On cite ici Mme N… comme la plus jolie femme de la ville, et véritablement elle n’est pas mal ; on lui donne 60.000 francs de rente, elle a un cavalier servente, bel homme, et qui dépense beaucoup pour elle ; elle est par conséquent inattaquable. Nous pourrions baiser deux comtesses qui logent près de chez nous, mais elles ont vingt-huit et trente ans, et un air de saleté qui répugne.

1 prairial

MMmes P… et D… sont revenues le 3 du lac de Garde. Parmi une foule de plaisanteries graveleuses qui ont amusé ces dames et leurs filles, Maseau, qu’on était allé… dans son lit, a quitté sa chemise et, prenant un flambeau, est venu les voir en cet état. Les filles étaient présentes et acceptantes.

3 août

Je suis ainsi que beaucoup d’autres embarrassé lorsqu’il s’agit d’enfiler pour la première fois une femme honnête. Voici un moyen très simple : Lorsqu’elle est couchée, vous la branlez, etc. ; elle commence à y prendre goût. Cependant, le costume fait qu’elle se défend toujours. Il faut alors, sans qu’elle s’en aperçoive, lui mettre l’avant-bras gauche sur le cou, dessous le menton, de manière à l’étouffer ; le premier mouvement est d’y porter la main. Pendant ce temps, il faut prendre le vit entre l’index de la main droite et le grand doigt, et le mettre dans la machine. Pour peu qu’on y mette de sang-froid, cela est immanquable. Il faut cacher le mouvement décisif de l’avant-bras gauche par des giries.
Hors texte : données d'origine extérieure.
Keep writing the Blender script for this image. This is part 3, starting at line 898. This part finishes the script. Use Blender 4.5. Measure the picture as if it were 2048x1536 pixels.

C’est Percheron qui m’a donné ce moyen, et il y est expert.

6 thermidor

En morale, l’amour des femmes est un mal infiniment petit. Tous les grands hommes grecs étaient libertins ; cette passion dans un homme indique l’énergie, qualité sine qua non genius. Le jugement de Bonaparte : c’est un homme qui a des couilles.

27 floréal

Rouget me conte qu’il a enculé une madame de St-S…, qui, après la cérémonie, a dit en pleurant : « Je suis donc comme toutes les femmes. » Cette excuse est profonde, à ce qu’il me semble.

3 vendémiaire

Pacé nous dit chez la Rive :

Un jeune homme s’était beaucoup échauffé auprès d’une femme, sans réussir ; la dame sonne, un valet se présente, elle dit :

— Apportez un verre d’eau à monsieur.

Le verre d’eau arrive, le jeune homme dit au laquais :

— Versez-le moi sur les doigts, et se lave le bout des doigts, etc.

Voilà qui est parfait ; moi, je serais allé mourir dans un coin, de douleur, si j’avais été amoureux, de vanité blessée, si je ne l’avais pas été.

L’esprit de ce jeune homme lui fait éviter le deuxième malheur et lui donne le seul moyen qui lui restât d’avoir sa belle.

8 germinal

Louason m’a raconté avec beaucoup de vivacité plusieurs événements qui lui sont arrivés, elle me traitait en amant heureux.

Je l’ai fait rire en lui répétant la pantomime que je faisais à Mme Mortier, elle m’a dit en riant beaucoup que Dugazon lui avait dit ou avait dit qu’elle avait le foutre tragique, qu’il lui en faudrait long comme cela.

Ces choses grossières, ici en squelettes, étaient tout à fait comiques entre nous. Moi je lui ai dit que Dugazon m’avait dit qu’elle avait des couilles ; j’espère que celui-là est plus fort.